One of my favorite songs by Randy Newman, also the topic of the day, the US Dollar.



Here is a very busy chart, so let me dig into what all of this is. First of all the chart is that of the weekly dollar index, with the Black Line overlayed which is the closing price of the DJIA. I have green lines marking the very tight inverse relationship that has developed between these two markets. As you can see, they are trading in very tight correlation. Which is driving which is the subject of alot of debate and as per usual, I have a different view than most on this.



First of all, this inverse relationship is something that is not typical historically between these two markets. There has not really been a consistent relationship of cause and effect between these two markets. It is my feeling that the dog is the Dow and it is wagging the tail ( Dollar ). When I watch these markets next to each other, it is the DOW that moves first, which is then followed by an opposite move in the dollar index. I have never seen it be the Dollar first followed by a stock reaction, not one single time even on an intraday chart.

It is my belief that the reason this relationship currently exists is that really the only piece of good news in the world economically has been the stock market rally. When stocks are rallying everyone just generally feels a bit more optimistic. Individuals see their decimated retirement accounts increasing, and they become a bit more optimistic about the future. It allows a little more wiggle room for many bad things too happen.



One of the things the PPT has done over the last 10 years is to "arrange" for rallies in certain places that allow people to make some money while other things crumble around them. The Tech boom, the RE bubble, stock rallies etc. While inflating certain things artificially and doing this on a rotating basis, it has basically built the house of cards that fell last year.



Now we find ourselves in a quandry that the ammunition to inflate something else right now is being found in things that are obviously going to cause larger economic problems in the future. So, in the midst of all of this, a relationship between the dollar and stocks has developed that is more a sign of the times than really based in economic fundamentals. This could decouple at any time due to this, but it has persisted for awhile. Enter the PPT. They know that inflation risk is potentially out there yet we are in a deflationary spiral, so that risk for the moment is nominal at best. They can stimulate all they want without worrying about this. They have engineered this stock market rally and kept it up for awhile now which in turn has kept the dollar weak. However, if we do get a significant stock market decline, assuming this relationship stays intact, we are going to get a big dollar rally.



We are at the time of the year where seasonal peaks in many currencies have tended to occur, which is another supporting element for a dollar increase. The commercials have a fairly heavy long position in the dollar, but their buying which is the red line in the third graph was not able to stop the dollars decline earlier this year. I also look at GOLD as being a market setup for a huge decline as I have written about recently, which would also be bullish for the dollar. I think the stock market is making a significant top right here, again bullish for the dollar. We will know this week whether the stock decline last week is just a retracement, or the beginning of something bigger on the down side.

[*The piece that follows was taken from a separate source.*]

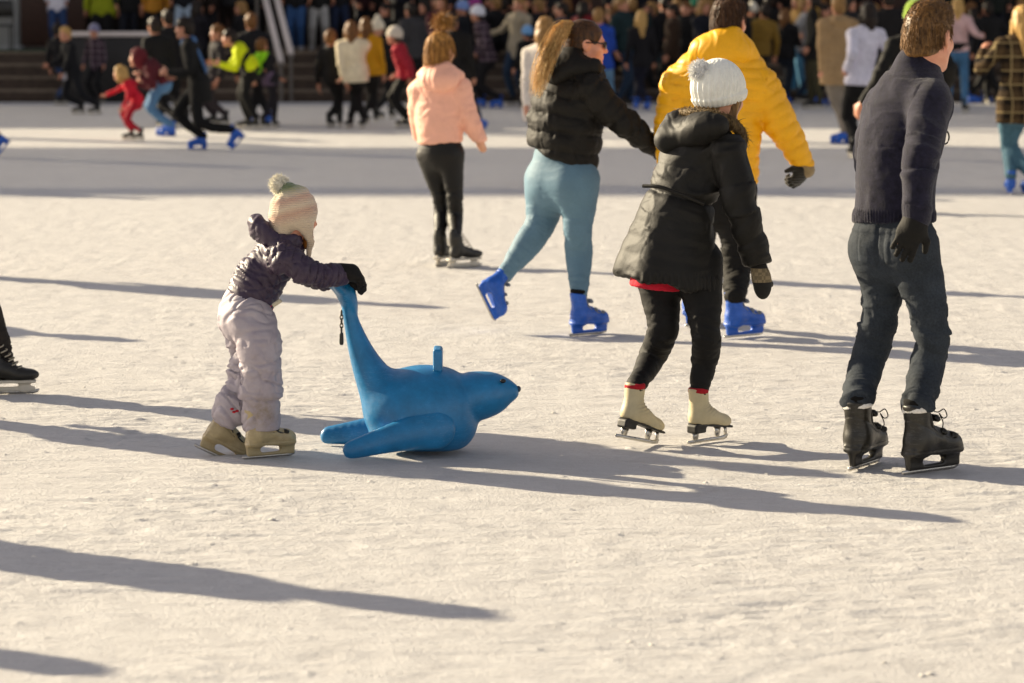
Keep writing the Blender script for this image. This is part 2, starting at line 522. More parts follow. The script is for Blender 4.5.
_SK = {}
def skate_data(kind):
    if kind in _SK: return _SK[kind]
    base, _, colr = kind.partition(':')
    parts = []
    if base == 'rental':
        bm, sm = {'blue': ('#1154b4', '#15130f'), 'black': ('#1e1b13', '#15130f'), 'tan': ('#a3936e', '#4a3f2a')}[colr]
        boot = to_mesh('ice_skate', *rental_boot(), plastic('boot_shell', bm, .38, .2, .06, scuff=.45))
        V, T = prism(blade_outline(-.12, .175), -.002, .002)
        parts.append(('blade', to_mesh('blade', V, T, M_STEEL, False)))
        V, Fc = SDF().cap((-.045, 0, .22), (-.055, 0, .268), .044, .046).cut((-.05, 0, .27), (.1, 0, 1)).mesh(.006)
        parts.append(('liner', to_mesh('liner', V, Fc, cloth('boot_liner', sm, .95, 120))))
        for c, tl, w in (((.012, 0, .205), 70, .045), ((.05, 0, .152), 45, .043), ((.105, 0, .133), 20, .04)):
            parts.append(('buckle', to_mesh('buckle', *buckle_mesh(c, tl, w), plastic('buckle', '#17150f' if colr != 'blue' else '#6d7380', .4))))
    elif base == 'figure':
        boot = to_mesh('ice_skate', *figure_boot(), cloth('tan_leather', '#c6b892', .55, 60, .12, .14, spec=.4))
        S = SDF()
        S.box((-.055, 0, .067), XA, (.036, .031, .02), .006)
        S.box((.042, 0, .0745), [(.992, 0, -.129), (0, 1, 0), (.129, 0, .992)], (.122, .034, .006), .004, k=.012)
        parts.append(('sole', to_mesh('sole', *S.mesh(.005), plastic('black_heel', '#191713', .5))))
        b = prism([(-.115, .004), (-.1, 0), (.13, 0), (.152, .006), (.158, .022), (.15, .026), (.12, .017), (-.115, .016)], -.002, .002)
        s1 = prism([(-.075, .015), (-.05, .015), (-.04, .05), (-.085, .05)], -.004, .004)
        s2 = prism([(.075, .015), (.095, .015), (.108, .066), (.062, .07)], -.004, .004)
        s3 = prism([(.135, .02), (.15, .022), (.146, .06), (.128, .063)], -.004, .004)
        V, T = tmerge(b, s1, s2, s3)
        parts.append(('blade', to_mesh('blade', V, T, M_STEEL, False)))
    else:
        boot = to_mesh('ice_skate', *hockey_boot(), plastic('black_hockey_boot', '#1a1813' if colr != 'tan' else '#8d7c52', .45, .3))
        parts.append(('holder', to_mesh('holder', *hockey_holder(), plastic('pale_holder', '#c9c2b2', .4))))
        V, T = prism(blade_outline(-.13, .195, .018), -.002, .002)
        parts.append(('blade', to_mesh('blade', V, T, M_STEEL, False)))
        ps = []
        for i in range(6):
            t = i / 5; c = np.array([.1, 0, .128]) * (1 - t) + np.array([.012, 0, .235]) * t
            w = .03
            ps.append(tube(spline([c + (-.02, -w, -.004), c + (.006, -.012, .006), c + (.006, .012, .01), c + (-.02, w, .0)], 8), .0035, 4))
        parts.append(('lace', to_mesh('lace', *merge(*ps), cloth('pale_lace', '#b8b09c', .9, 400))))
    _SK[kind] = (boot, parts); return _SK[kind]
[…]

As a result, even though some direct dollar fundamentals are there for a rally and some are not, I have to lean to the long side of this market for the reasons just reviewed. It is hard to find anyone anywhere who is bullish the dollar other than a few traders who are some of the worlds best. That is the company I want to keep, not that of the armchair economists thinking that the dollar is going to get crushed.

I am a short term trader so I do not always trade in the same direction as the big picture views I have, I take what I see when I see it. I have made some money on the short side of the dollar recently even though I have been looking for a rally. As a result I still could do a short side trade in this market. However, for the big move, I think it will be up not down.



As I always say, I could be wrong and that is what stops are for.